• Supplied data
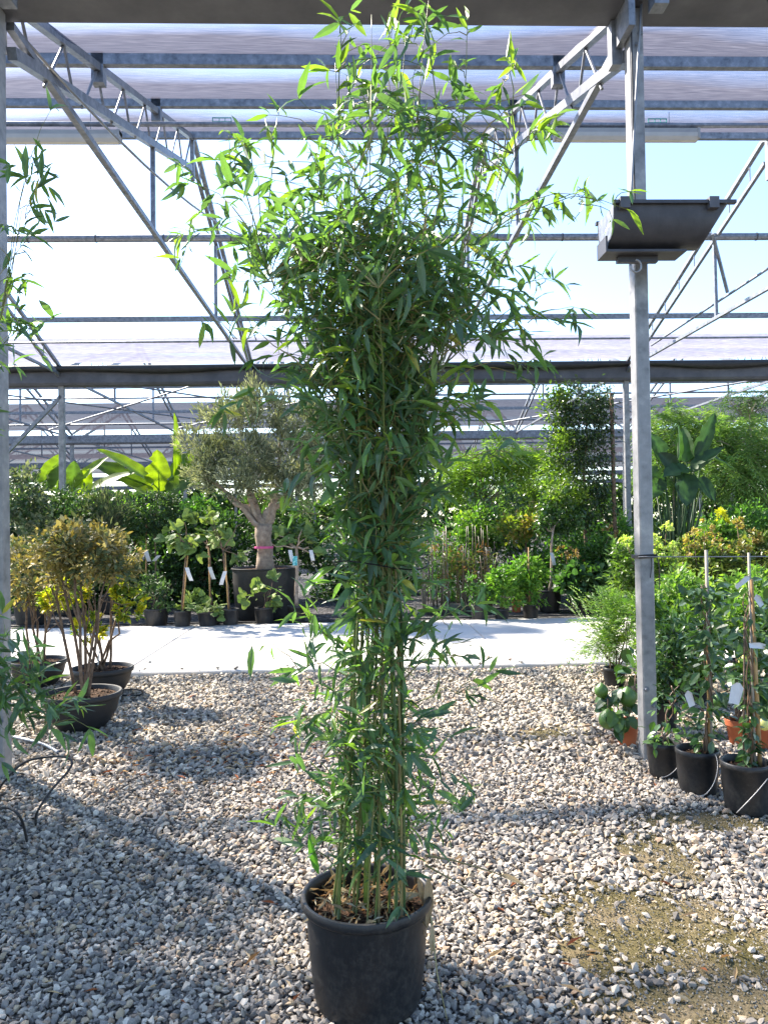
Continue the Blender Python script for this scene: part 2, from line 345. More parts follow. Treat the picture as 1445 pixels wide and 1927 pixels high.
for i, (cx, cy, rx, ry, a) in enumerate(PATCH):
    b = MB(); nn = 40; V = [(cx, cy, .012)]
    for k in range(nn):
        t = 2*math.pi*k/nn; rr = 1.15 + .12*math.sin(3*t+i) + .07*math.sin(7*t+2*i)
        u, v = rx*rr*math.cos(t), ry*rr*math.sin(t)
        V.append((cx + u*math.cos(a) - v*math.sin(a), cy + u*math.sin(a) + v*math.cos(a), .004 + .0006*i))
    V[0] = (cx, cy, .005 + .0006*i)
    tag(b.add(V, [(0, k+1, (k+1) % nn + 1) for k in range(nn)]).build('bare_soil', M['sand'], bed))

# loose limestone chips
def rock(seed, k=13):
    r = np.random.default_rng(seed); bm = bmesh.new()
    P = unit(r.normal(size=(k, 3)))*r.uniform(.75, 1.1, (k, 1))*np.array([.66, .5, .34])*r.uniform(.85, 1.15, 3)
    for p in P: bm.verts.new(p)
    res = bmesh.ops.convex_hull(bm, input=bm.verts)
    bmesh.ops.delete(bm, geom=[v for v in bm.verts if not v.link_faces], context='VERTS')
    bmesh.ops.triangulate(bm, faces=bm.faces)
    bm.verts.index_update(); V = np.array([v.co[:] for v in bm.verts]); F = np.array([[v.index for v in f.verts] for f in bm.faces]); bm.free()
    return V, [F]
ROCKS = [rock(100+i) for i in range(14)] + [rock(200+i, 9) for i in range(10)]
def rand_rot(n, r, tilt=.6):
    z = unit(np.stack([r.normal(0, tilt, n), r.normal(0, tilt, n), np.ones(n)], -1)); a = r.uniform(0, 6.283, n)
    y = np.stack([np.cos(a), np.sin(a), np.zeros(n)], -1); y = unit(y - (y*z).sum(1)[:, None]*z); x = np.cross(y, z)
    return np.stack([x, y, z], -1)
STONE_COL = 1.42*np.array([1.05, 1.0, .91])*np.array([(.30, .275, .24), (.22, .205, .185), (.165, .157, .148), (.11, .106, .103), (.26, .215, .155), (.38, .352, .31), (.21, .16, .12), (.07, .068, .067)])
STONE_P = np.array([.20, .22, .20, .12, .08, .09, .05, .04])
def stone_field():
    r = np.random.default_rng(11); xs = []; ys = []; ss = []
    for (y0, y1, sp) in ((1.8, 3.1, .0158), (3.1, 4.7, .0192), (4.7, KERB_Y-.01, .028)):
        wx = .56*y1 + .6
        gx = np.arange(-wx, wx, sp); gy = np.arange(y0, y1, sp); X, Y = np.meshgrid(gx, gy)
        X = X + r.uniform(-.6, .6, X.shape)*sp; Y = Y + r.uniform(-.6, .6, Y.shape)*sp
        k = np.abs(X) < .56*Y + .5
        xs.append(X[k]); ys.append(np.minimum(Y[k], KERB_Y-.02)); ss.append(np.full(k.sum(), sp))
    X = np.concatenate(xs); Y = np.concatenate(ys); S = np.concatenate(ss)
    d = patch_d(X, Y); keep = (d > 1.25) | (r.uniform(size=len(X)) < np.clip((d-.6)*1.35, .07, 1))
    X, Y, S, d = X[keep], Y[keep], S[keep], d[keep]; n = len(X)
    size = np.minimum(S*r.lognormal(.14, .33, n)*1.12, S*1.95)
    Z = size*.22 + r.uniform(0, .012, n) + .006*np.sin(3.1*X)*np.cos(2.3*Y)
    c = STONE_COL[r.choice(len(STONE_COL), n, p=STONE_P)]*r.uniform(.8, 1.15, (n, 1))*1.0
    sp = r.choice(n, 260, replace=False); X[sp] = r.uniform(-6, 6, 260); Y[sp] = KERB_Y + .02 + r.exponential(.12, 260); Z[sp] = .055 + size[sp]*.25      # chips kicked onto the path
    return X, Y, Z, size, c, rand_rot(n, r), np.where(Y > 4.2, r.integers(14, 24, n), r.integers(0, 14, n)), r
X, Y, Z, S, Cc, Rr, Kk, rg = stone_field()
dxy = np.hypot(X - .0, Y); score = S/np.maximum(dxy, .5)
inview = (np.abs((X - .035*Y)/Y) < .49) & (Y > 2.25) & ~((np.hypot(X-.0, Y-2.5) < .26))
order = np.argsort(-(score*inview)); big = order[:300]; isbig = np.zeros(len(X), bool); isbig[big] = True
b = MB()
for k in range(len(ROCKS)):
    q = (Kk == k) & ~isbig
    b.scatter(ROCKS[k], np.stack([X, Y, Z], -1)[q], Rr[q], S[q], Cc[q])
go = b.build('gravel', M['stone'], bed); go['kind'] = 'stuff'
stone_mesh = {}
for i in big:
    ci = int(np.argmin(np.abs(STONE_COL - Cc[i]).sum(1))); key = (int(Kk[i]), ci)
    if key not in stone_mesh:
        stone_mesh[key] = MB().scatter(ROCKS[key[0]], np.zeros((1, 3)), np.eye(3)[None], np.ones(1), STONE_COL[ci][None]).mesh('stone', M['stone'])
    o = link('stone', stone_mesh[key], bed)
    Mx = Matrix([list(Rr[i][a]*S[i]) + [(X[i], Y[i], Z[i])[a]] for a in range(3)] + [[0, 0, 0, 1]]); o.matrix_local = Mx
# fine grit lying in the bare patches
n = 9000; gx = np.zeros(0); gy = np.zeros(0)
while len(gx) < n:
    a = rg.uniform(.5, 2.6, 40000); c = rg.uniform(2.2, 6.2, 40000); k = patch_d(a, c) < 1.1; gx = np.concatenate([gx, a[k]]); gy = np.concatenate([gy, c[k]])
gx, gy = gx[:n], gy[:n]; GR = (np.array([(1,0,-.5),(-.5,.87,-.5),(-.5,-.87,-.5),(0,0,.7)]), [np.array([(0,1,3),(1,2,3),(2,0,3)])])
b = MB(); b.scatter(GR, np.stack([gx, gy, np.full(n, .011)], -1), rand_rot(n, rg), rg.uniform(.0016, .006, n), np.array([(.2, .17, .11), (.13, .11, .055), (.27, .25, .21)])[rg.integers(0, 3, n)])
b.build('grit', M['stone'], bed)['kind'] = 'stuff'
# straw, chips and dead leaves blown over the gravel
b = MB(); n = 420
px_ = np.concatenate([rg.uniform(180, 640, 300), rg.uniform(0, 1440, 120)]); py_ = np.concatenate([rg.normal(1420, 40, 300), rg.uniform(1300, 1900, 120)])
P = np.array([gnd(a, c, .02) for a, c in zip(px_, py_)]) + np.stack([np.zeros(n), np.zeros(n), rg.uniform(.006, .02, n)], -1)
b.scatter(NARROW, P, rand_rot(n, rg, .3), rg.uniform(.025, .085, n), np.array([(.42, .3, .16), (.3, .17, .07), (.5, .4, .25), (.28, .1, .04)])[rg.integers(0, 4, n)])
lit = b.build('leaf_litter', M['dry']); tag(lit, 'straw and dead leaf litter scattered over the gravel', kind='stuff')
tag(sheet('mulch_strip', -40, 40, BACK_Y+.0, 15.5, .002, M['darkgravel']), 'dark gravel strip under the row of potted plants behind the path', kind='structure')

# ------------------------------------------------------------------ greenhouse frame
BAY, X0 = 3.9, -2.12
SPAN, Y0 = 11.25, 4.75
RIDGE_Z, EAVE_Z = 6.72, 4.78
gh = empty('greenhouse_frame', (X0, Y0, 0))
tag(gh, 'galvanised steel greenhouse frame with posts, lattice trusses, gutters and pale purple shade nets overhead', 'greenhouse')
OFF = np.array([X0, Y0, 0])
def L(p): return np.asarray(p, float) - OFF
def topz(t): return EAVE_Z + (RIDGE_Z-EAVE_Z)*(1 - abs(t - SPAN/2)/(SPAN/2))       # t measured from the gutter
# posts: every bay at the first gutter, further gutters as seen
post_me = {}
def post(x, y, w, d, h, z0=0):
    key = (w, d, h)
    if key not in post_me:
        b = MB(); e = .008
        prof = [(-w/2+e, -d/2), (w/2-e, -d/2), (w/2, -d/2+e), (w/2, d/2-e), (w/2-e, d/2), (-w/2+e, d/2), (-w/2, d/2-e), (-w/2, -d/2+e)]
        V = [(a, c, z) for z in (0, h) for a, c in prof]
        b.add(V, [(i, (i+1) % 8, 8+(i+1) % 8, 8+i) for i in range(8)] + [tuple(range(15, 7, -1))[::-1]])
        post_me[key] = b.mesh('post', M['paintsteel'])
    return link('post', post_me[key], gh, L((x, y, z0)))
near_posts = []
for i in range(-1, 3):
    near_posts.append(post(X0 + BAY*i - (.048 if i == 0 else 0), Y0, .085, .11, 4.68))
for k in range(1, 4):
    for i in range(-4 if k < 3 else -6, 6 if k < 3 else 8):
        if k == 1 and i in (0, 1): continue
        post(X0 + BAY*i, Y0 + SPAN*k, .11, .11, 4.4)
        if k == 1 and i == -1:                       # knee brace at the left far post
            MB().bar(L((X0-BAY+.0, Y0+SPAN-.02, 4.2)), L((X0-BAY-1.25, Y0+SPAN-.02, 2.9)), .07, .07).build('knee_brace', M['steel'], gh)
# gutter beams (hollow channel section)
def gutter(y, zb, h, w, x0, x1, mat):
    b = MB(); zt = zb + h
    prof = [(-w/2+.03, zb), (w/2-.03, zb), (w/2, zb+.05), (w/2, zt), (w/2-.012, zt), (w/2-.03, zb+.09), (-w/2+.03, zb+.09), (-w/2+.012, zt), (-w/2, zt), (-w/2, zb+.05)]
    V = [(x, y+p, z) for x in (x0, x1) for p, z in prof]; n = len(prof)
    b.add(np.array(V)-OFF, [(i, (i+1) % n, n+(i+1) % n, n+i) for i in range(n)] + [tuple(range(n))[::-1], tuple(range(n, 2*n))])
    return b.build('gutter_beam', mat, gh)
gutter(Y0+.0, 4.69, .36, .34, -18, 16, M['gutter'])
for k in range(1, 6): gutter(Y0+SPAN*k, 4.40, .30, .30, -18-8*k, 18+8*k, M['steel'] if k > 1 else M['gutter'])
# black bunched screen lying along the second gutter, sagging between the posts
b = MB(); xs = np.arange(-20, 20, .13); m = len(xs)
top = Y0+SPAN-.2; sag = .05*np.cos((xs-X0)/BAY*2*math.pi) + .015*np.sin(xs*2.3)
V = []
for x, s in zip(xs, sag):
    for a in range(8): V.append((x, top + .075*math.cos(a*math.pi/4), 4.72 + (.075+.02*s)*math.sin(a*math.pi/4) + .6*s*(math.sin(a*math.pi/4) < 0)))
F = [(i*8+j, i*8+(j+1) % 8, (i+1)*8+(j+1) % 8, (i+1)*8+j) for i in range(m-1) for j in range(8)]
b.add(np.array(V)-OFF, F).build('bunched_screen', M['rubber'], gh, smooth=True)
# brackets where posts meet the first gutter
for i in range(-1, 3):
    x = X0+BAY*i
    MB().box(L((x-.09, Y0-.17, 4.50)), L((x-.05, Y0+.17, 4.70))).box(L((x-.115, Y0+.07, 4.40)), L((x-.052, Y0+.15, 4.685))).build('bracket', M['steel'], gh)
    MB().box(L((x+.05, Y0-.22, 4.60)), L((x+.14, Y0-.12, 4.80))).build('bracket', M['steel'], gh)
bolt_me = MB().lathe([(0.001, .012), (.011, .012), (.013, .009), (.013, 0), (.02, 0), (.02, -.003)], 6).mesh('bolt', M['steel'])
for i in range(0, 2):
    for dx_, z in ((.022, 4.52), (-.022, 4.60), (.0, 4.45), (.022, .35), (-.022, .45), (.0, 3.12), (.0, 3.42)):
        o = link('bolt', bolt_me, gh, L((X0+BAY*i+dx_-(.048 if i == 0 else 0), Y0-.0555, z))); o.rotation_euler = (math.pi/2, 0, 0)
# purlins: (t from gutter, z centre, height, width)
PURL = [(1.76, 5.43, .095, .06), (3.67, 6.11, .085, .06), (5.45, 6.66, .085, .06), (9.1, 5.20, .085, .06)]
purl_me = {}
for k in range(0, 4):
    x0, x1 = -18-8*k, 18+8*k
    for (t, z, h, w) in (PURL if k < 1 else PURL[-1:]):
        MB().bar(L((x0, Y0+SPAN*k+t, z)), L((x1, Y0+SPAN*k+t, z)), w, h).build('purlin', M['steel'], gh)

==

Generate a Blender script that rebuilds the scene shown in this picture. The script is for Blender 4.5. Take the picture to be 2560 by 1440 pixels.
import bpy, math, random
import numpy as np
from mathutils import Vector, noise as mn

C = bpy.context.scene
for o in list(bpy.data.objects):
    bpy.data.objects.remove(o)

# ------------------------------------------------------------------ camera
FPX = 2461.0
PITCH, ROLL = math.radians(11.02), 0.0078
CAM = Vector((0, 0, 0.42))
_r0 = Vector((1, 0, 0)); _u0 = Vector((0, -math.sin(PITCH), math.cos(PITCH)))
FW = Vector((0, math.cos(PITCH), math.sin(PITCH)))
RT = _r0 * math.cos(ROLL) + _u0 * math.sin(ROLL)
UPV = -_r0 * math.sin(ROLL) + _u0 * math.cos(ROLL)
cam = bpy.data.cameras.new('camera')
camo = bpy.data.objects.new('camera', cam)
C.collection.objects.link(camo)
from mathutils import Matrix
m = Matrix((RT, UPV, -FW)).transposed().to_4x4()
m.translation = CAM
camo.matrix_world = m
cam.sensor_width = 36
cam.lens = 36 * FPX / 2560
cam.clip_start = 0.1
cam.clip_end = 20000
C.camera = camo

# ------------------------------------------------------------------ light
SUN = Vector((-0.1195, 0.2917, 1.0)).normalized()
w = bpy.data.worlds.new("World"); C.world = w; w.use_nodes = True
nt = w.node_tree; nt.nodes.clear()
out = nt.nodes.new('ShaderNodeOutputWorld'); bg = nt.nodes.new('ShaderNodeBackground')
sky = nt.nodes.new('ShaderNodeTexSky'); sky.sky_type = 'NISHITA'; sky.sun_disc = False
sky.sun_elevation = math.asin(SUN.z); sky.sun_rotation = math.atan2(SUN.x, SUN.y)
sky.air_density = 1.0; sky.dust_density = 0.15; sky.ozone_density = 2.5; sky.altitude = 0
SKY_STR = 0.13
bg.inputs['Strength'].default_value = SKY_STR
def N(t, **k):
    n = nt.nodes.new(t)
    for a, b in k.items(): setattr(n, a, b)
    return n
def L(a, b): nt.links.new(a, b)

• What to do
Transcribe exactly, and only, the lines beginning at the line containing "Generate a Blender" and ending at the line containing "def L(a, b): nt.links.new(a, b)", both inclusive.

• Solution to the exercise
Generate a Blender script that rebuilds the scene shown in this picture. The script is for Blender 4.5. Take the picture to be 2560 by 1440 pixels.
import bpy, math, random
import numpy as np
from mathutils import Vector, noise as mn

C = bpy.context.scene
for o in list(bpy.data.objects):
    bpy.data.objects.remove(o)

# ------------------------------------------------------------------ camera
FPX = 2461.0
PITCH, ROLL = math.radians(11.02), 0.0078
CAM = Vector((0, 0, 0.42))
_r0 = Vector((1, 0, 0)); _u0 = Vector((0, -math.sin(PITCH), math.cos(PITCH)))
FW = Vector((0, math.cos(PITCH), math.sin(PITCH)))
RT = _r0 * math.cos(ROLL) + _u0 * math.sin(ROLL)
UPV = -_r0 * math.sin(ROLL) + _u0 * math.cos(ROLL)
cam = bpy.data.cameras.new('camera')
camo = bpy.data.objects.new('camera', cam)
C.collection.objects.link(camo)
from mathutils import Matrix
m = Matrix((RT, UPV, -FW)).transposed().to_4x4()
m.translation = CAM
camo.matrix_world = m
cam.sensor_width = 36
cam.lens = 36 * FPX / 2560
cam.clip_start = 0.1
cam.clip_end = 20000
C.camera = camo

# ------------------------------------------------------------------ light
SUN = Vector((-0.1195, 0.2917, 1.0)).normalized()
w = bpy.data.worlds.new("World"); C.world = w; w.use_nodes = True
nt = w.node_tree; nt.nodes.clear()
out = nt.nodes.new('ShaderNodeOutputWorld'); bg = nt.nodes.new('ShaderNodeBackground')
sky = nt.nodes.new('ShaderNodeTexSky'); sky.sky_type = 'NISHITA'; sky.sun_disc = False
sky.sun_elevation = math.asin(SUN.z); sky.sun_rotation = math.atan2(SUN.x, SUN.y)
sky.air_density = 1.0; sky.dust_density = 0.15; sky.ozone_density = 2.5; sky.altitude = 0
SKY_STR = 0.13
bg.inputs['Strength'].default_value = SKY_STR
def N(t, **k):
    n = nt.nodes.new(t)
    for a, b in k.items(): setattr(n, a, b)
    return n
def L(a, b): nt.links.new(a, b)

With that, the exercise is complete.